La solidarité féminine, c’est se défendre contre les violences ; la solidarité masculine, c’est de les couvrir.
La solidarité féminine, c’est se défendre contre les violences ; la solidarité masculine, c’est de les couvrir. Dans un monde où les hommes seraient vigilants à l’égard du comportement des autres hommes, comme les femmes doivent déjà l’être 24 heures sur 24, Gisèle Pélicot aurait été épargnée.
Gisèle Pélicot est la victime idéale, celle à qui aucun sinistre commentateur ne peut reprocher ni sa tenue ni ses mœurs, pas même de ne pas s’être assez bien débattue, puisque comment l’aurait-elle pu ? Comment expliquer alors qu’absolument personne n’ait pris la rue tremblant d’indignation, sinon parce que l’on se refuse à considérer que ce problème nous concerne tous au quotidien – victimes comme auteurs – de la même façon que, parce que l’on ne veut pas les entendre, on exclut des groupes sociaux, des familles, des entreprises, des groupes d’amis, des milieux artistiques celles qui parlent et bien plus rarement ceux qui commettent les violences.
Un violeur sur 100 seulement va en prison. Dans cette affaire publique, ce sera assurément plus, pour marquer l’exemple, pour traiter ce cas comme s’il était une exception. Traiter le violeur comme un monstre, c’est lui ôter soudain sa condition d’homme normal, de collègue serviable, de père gentil, de voisin vigilant. Ignorer le danger n’en prémunit pas. On fait comme si chez les violeurs, comme les frappeurs d’enfants, il n’y avait pas d’hommes normaux : que des monstres. Cela rassure, et protège l’ordre établi. Malheureusement, cela permet surtout au problème de perdurer.
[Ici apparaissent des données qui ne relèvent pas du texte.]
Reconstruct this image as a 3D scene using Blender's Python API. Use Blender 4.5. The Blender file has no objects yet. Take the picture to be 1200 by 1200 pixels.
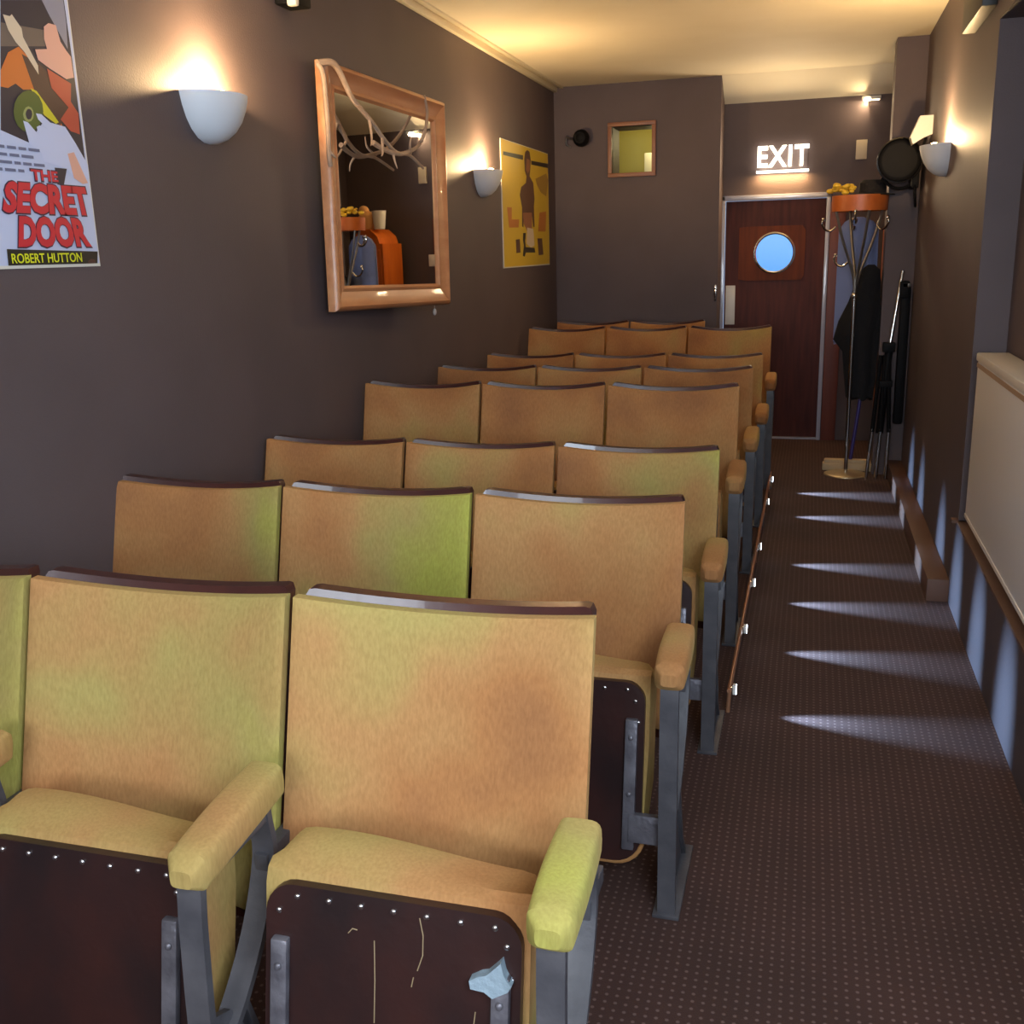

Les violences sexuelles sont commises à 96 % par des hommes. De tout profil. Les femmes le savent, les hommes doivent l’accepter et les pouvoir publics mieux légiférer, éduquer, voir, encadrer.
Il n’y a pas de vilains monstres sur les lits. Juste des hommes normaux.
Il n’y a pas de vilains monstres sur les lits. Juste des hommes normaux et hors de tout soupçon que la société a trop longtemps laissés impunis.